7.  Terlibat dengan Anak. Cobalah menjadi tim yang baik bersama anak. Jangan membuat jarak yang jauh. Ayah dapat mencoba mendampingi anak dalam kegiatan ekstra seperti olah raga, melakukan hobi, dan rekreasi bersama anak. Tak perlu menjadi ahli, Anda hanya perlu ada di sana. Ketika berkegiatabn, perhatikan apakah anak cukup mempelajari sebuah kegiatan dengan baik. Jangan terlalu mematok anak harus berprestasi. Dalam tim, bukan menang atau kalah yang penting namun bagaimana menangani diri sendiri dan kesalahan orang lain.

8.  Model dalam Seksualitas. Ayah adalah orang laki-laki pertama yang dikenal anak laki-laki maupun perempuan Anda.
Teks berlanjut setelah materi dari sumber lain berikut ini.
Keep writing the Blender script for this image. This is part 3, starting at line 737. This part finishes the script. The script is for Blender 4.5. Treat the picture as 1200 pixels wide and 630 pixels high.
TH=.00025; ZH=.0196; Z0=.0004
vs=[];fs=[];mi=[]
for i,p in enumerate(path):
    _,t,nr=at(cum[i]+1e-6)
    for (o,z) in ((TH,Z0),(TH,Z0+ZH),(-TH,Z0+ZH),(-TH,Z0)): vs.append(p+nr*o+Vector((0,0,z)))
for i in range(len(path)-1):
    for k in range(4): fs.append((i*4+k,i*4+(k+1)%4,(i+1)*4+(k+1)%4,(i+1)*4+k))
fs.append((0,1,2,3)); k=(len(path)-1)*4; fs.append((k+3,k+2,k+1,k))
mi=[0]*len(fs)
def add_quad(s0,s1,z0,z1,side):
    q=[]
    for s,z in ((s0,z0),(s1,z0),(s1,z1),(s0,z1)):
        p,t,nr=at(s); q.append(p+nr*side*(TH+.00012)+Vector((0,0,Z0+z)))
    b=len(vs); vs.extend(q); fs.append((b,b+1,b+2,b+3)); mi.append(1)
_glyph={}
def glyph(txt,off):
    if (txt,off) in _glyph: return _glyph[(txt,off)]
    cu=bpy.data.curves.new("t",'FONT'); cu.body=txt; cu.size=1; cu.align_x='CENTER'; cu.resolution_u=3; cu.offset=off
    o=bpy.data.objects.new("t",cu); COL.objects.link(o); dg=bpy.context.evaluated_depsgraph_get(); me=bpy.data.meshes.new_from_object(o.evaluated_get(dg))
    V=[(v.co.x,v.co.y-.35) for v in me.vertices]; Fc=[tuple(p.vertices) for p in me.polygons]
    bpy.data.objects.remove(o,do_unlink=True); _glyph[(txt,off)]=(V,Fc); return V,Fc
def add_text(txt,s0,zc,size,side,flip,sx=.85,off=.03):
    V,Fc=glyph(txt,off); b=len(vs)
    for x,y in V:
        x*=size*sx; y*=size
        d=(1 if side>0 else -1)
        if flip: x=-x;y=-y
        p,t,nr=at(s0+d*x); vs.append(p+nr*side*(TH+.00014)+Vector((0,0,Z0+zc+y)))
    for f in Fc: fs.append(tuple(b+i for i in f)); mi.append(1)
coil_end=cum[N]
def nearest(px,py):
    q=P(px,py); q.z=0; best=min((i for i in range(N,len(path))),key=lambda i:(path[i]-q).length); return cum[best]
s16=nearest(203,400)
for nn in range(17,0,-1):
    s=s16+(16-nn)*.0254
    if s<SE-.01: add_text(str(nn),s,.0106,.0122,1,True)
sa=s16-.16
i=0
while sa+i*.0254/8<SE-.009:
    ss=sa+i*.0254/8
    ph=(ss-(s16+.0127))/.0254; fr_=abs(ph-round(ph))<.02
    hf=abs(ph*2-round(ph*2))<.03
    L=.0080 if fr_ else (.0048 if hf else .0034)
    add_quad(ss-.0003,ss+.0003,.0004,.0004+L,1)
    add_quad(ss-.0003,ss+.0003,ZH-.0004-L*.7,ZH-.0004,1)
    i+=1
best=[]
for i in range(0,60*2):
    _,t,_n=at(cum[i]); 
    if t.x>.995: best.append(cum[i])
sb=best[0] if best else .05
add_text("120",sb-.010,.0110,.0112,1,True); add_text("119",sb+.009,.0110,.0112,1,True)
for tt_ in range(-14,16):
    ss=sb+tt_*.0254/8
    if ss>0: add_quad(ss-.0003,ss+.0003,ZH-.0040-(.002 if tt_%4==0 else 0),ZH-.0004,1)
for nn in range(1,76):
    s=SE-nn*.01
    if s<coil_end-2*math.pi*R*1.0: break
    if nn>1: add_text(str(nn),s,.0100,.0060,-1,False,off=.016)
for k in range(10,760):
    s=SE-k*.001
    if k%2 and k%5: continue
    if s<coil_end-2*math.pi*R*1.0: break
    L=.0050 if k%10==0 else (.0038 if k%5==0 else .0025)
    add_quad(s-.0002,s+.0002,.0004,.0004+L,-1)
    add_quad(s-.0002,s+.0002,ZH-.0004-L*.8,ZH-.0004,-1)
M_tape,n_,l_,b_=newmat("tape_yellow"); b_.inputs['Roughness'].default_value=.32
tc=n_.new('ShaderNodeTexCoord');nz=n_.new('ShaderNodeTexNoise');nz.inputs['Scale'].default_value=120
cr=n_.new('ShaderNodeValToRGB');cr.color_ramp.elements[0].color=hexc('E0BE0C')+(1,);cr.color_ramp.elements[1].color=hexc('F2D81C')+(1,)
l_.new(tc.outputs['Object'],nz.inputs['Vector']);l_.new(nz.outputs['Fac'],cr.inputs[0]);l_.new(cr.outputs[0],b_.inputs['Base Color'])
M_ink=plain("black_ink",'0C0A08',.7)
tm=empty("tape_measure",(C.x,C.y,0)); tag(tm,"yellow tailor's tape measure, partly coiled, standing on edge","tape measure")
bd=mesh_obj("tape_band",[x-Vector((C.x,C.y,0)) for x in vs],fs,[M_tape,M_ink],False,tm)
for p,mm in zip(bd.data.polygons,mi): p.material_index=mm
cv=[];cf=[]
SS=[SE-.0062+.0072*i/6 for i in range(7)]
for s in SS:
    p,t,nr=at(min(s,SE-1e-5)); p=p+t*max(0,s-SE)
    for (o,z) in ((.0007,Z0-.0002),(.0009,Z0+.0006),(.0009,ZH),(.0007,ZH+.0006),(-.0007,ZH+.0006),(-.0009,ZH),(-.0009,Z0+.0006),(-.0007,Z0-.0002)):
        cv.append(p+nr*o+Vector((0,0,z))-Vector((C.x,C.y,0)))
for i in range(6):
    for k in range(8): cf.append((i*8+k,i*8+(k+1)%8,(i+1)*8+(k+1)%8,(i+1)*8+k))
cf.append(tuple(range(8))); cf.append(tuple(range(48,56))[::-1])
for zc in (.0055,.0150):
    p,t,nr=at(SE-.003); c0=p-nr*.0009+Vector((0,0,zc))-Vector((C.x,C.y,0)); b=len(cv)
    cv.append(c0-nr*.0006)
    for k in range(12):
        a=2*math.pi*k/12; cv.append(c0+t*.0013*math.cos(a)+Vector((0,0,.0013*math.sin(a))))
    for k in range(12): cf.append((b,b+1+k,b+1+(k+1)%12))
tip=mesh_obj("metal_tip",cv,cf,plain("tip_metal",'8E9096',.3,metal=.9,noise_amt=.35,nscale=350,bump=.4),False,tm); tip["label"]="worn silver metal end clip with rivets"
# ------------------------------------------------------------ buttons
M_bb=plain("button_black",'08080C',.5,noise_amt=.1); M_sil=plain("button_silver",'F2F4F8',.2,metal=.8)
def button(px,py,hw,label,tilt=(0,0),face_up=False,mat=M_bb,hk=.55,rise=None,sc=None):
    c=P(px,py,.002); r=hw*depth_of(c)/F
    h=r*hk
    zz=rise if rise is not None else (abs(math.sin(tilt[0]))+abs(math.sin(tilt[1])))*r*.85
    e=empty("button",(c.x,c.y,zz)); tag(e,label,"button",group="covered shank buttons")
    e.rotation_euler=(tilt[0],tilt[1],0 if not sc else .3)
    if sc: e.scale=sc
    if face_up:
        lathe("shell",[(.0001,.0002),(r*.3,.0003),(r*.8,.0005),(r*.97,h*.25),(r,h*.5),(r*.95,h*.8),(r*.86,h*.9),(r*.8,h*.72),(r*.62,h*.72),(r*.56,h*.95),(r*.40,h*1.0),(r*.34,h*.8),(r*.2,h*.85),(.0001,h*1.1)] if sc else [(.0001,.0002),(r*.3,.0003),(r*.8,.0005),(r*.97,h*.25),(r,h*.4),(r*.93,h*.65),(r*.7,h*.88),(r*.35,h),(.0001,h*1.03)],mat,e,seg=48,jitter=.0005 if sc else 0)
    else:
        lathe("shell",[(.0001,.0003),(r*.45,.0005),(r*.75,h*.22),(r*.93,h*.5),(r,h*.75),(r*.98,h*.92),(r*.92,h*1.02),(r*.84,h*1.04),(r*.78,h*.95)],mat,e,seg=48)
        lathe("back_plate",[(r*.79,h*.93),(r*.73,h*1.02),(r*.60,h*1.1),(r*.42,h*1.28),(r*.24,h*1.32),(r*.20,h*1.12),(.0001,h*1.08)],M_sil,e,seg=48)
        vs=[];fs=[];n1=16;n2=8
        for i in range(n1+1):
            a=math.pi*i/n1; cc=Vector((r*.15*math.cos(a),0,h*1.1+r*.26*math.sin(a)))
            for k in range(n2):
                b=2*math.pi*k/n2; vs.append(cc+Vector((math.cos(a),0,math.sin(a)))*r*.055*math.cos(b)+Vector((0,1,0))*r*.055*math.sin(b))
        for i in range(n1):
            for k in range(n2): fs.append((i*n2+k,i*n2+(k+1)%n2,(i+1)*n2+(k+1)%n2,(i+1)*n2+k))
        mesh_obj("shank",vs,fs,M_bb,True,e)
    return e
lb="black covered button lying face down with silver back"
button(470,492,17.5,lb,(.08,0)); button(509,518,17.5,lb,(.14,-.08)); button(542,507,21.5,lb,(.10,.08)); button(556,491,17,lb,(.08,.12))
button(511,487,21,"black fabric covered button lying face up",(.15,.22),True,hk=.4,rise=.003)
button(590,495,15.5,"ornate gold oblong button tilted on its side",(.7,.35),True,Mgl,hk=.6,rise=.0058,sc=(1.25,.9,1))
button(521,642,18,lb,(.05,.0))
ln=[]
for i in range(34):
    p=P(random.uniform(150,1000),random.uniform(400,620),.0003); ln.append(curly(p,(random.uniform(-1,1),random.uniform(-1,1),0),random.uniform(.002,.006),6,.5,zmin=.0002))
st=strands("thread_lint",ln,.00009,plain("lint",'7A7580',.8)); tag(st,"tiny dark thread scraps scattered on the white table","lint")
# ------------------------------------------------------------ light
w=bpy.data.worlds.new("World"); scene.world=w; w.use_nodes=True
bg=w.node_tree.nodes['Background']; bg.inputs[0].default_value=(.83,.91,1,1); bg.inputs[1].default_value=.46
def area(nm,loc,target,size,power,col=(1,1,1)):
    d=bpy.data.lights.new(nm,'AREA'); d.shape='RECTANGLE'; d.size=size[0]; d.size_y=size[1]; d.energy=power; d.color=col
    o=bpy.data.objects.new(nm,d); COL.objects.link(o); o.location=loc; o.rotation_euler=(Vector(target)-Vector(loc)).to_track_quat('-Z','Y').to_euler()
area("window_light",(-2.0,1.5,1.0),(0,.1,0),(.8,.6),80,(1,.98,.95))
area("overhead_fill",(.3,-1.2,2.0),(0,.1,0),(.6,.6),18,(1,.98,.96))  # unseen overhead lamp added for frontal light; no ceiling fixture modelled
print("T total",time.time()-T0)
Sebuah studi menunjukkan, ayah lebih mempengaruhi anak dalam hal seksualitas. Bayi mengidentifikasi Ibu sejak lahir namun bagaimana hubungan mereka berkembang dengan ayah adalah tahapan penting bagi perkembangan identitas seksual anak. Anak laki-laki akan membutuhkan ayahnya untuk menghargai maskulinitasnya sendiri. Berikan model peran  seksual yang sehat seperti layaknya gender Anda. Studi menunjukkan, anak laki-laki perlu melihat ayahnya sebagai figur laki-laki yang kuat, pembuat keputusan dalam keluarga dan mengembangkan identitas laki-lakinya dengan baik. Perilaku ayah yang macho dikaitkan dengan perilaku non maskulin anak laki-laki. Jadi bukan soal maskulinitas yang membuat anak mengembangkan identitas seksualnya namun bagaimana ayah memelihara sehingga anak memandang penting seorang ayah. Cobalah lebih sering menunjukkan dan memberitahu bagaimana Anda mencintai anak-anak.

Sedangkan pada anak perempuan, peran ayah memberi kontribusi menikmati diri sebagai wanita. Ayah memberi anak perempuan pengalaman pertama berhubungan dengan lawan jenis. Ketika ayah kurang berperan, pasif, kurang memelihara dan tidak terlibat dalam kehidupan keluarga, anak perempuan juga akan menjadi kurang seimbang dalam mengembangkan kemampuan mengelola hubungan pria-wanita. Dan, ini dapat berisiko di masa depan ketika tiba saat mengembangkan hubungan dengan laki-laki bahkan kegagalan mencapai pernikahan yang bahagia.